## EXERCISE BRIEF:
Set down word for word each line from the start of the listing through the line that contains "PI = math.pi", both included.

## DATA SEGMENT:

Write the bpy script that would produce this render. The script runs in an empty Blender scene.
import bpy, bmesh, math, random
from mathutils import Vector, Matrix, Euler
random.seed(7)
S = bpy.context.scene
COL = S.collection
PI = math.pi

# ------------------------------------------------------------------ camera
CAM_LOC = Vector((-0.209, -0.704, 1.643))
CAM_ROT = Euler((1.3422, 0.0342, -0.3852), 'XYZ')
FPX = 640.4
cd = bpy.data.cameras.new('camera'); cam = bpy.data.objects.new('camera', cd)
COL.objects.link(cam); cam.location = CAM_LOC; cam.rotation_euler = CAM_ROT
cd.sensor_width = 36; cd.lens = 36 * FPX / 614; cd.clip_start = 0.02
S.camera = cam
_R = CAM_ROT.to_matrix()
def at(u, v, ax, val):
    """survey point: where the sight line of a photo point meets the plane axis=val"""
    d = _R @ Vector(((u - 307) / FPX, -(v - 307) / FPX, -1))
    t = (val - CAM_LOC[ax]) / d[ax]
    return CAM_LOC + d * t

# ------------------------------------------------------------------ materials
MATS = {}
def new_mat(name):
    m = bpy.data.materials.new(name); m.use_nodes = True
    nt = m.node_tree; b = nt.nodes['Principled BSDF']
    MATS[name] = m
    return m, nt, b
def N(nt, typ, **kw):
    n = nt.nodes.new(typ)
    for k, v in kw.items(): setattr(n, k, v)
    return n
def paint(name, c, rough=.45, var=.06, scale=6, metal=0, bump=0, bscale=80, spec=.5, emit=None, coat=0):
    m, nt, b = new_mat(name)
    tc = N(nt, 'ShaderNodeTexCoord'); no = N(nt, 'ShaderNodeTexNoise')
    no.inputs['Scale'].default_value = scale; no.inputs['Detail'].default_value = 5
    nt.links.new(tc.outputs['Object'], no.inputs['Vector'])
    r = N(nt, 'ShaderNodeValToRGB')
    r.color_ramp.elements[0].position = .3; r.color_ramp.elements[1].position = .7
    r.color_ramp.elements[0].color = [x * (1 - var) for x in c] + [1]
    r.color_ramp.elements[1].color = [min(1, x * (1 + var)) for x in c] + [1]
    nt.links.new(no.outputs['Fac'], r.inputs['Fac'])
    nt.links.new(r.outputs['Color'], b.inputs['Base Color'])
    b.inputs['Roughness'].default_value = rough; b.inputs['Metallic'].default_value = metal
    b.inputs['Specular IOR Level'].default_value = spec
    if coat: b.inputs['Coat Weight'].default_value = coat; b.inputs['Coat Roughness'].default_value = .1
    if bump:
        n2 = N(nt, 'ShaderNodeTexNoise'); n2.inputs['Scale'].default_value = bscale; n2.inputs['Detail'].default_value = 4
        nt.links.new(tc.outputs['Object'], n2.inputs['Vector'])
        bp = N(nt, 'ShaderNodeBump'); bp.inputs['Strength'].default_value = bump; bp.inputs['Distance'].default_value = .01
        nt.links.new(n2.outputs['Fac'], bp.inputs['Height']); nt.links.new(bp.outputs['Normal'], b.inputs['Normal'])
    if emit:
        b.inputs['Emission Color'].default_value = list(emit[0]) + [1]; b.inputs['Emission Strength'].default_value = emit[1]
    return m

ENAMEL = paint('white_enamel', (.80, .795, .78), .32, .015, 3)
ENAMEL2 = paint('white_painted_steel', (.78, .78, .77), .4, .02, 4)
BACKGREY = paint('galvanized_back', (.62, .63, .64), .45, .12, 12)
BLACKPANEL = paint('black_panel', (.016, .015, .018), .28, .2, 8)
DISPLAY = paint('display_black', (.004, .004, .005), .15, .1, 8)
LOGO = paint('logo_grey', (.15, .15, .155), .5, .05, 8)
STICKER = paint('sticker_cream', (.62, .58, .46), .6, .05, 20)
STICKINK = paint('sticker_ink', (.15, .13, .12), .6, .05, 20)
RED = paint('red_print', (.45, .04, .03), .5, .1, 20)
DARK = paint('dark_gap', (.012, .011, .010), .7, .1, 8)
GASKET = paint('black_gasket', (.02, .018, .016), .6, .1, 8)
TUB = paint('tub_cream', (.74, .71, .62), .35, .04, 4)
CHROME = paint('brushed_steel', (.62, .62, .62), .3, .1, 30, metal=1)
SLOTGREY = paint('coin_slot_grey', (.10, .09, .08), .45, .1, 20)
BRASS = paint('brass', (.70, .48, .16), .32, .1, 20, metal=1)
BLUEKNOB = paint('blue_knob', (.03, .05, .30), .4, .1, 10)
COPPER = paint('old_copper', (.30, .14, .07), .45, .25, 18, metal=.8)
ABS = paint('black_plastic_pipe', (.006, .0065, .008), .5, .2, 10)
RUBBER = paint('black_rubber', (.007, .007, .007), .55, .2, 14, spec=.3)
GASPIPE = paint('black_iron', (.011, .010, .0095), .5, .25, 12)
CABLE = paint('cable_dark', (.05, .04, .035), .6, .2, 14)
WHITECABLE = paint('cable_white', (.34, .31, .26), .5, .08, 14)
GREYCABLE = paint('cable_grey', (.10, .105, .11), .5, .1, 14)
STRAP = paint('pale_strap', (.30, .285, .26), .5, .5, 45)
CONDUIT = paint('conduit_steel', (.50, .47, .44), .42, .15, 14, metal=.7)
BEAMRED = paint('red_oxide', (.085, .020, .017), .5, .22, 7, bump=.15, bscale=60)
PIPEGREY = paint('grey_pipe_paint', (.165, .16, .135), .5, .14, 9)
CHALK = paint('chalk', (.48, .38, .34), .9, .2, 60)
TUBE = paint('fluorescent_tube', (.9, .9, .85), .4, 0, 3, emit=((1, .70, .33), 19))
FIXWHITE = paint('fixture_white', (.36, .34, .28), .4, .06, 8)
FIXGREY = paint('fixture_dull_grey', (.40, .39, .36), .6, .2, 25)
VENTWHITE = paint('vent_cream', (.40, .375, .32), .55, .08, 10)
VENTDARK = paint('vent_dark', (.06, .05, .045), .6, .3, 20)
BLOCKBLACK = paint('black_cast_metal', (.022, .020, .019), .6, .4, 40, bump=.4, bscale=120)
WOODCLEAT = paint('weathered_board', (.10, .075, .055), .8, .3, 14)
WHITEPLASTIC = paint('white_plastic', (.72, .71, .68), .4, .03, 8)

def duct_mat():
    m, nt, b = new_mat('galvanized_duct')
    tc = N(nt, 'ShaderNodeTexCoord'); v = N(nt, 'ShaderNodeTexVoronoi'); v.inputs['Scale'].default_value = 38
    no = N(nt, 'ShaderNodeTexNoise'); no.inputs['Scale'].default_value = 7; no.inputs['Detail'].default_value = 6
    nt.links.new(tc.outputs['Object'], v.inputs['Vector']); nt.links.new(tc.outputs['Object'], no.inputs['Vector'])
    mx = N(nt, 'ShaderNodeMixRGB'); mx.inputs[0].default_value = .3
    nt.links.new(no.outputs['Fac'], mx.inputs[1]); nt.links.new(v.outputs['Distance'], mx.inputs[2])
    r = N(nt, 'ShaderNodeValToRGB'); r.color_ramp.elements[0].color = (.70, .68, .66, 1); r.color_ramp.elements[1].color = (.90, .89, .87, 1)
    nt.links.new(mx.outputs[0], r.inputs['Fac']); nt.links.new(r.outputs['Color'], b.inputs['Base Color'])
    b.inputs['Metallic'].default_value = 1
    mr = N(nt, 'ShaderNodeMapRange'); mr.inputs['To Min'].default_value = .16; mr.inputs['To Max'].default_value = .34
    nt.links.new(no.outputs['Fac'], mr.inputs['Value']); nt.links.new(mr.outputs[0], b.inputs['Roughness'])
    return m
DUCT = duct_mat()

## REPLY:
Write the bpy script that would produce this render. The script runs in an empty Blender scene.
import bpy, bmesh, math, random
from mathutils import Vector, Matrix, Euler
random.seed(7)
S = bpy.context.scene
COL = S.collection
PI = math.pi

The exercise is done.